If anyone is still reading this, I think this is an example of why Feynman would have been such a brilliant teacher – his use of analogy is so good, which is why he can explain even difficult concepts to anyone who is willing to listen.

All this serves to introduce what I was really thinking about, and that is the limit to one’s ideas and creativity. Is there a limit to this, just as we might have a limit to the number of times we can say the word ‘cat’? I’ve been a teacher for 12 years (just starting my 13th) and it’s a good job that I have moved around from School to School and between roles in these Schools. I’ve felt that each of my moves has co-incided with the time at which I felt my creativity in that particular role was on the wane. After 5 years as a Head of Department that my creative output was on a downward slope. I’d had a lot of ideas, but I’d rather exhausted them over a 5 year period. But it seems like I’m not alone. Many hugely creative artists (note that I’m not comparing myself to these people) seem to run out of steam after a certain amount of time: Paul McCartney once changed the face of British music, now he churns out instantly forgettable pop pap. You can include Mick Jagger here too. There’s the notorious ‘3rd album’ problem faced by singers/bands, and it’s often at this stage that later songs just sound like less good versions of what’s gone on before (hello Oasis). Salvador Dali was a real artistic original (though Bosch was doing the same thing about 450 years earlier), though when you look at Dali’s work, the same themes/ideas come up time and time again.
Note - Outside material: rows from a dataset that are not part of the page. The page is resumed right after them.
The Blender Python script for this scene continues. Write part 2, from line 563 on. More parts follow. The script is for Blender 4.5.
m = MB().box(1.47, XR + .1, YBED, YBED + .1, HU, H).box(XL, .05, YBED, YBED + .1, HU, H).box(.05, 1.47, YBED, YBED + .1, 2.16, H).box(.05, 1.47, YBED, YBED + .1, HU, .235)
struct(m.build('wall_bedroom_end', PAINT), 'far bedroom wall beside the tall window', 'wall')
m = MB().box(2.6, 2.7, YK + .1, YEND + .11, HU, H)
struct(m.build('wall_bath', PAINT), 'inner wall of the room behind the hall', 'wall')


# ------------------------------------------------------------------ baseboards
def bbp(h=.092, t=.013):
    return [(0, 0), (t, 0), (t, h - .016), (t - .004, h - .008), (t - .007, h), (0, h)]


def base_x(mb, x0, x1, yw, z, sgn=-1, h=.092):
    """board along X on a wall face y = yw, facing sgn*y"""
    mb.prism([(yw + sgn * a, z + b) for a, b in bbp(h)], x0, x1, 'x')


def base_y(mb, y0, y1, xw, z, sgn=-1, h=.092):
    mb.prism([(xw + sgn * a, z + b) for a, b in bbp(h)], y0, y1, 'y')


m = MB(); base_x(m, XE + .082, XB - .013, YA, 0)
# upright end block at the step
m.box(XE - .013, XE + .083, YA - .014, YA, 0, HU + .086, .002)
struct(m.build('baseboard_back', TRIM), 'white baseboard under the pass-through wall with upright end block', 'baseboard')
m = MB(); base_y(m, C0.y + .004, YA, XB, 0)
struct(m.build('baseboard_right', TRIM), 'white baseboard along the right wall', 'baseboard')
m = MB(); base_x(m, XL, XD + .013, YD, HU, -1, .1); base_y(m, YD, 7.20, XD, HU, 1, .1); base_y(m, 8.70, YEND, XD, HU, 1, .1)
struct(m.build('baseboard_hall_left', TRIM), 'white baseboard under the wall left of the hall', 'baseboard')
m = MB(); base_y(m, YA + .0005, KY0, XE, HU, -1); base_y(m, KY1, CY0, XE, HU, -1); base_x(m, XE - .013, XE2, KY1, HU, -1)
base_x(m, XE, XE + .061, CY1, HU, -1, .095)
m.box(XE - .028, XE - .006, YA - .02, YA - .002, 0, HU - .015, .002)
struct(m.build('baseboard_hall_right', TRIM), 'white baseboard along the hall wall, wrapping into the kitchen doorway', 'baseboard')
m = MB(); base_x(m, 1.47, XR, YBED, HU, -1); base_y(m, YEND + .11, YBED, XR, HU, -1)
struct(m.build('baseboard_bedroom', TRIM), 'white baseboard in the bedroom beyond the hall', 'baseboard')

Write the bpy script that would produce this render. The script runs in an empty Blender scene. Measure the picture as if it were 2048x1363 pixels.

Francoise Sagan – wrote Bonjour Tristesse at the age of 19, and precious little of note afterwards, and there’s many authors in the ‘one masterpiece’ club (Harper Lee, Margaret Mitchell).

Some ideas clearly run their course, and there’s no need to keep flogging a dead horse, whilst others are cut in their prime, and leave you desperate for more (12 episodes of Fawlty Towers, and 100 of Birds of a Feather hardly seems fair). To keep being creative takes a very special individual, or ones that are able to reinvent themselves. I’m not sure that many would compare Leonardo da Vinci and David Bowie, but these are the two examples that came to mind first, and I do like to write these blogs in a stream of conscious-esque manner. Da Vinci is probably the greatest Polymath of all time, and he managed to remain creative all his life, and Bowie is one of those artists who seems to be willing to produce total tosh at times (Tin machine) in order to maintain his creative streak – this provides us with genius such as ‘Heathen’ and ‘Hunky Dory’. Only one idea is needed to make us rich, but it’s those people that retain the ability to be creative right through to the end that I find most impressive.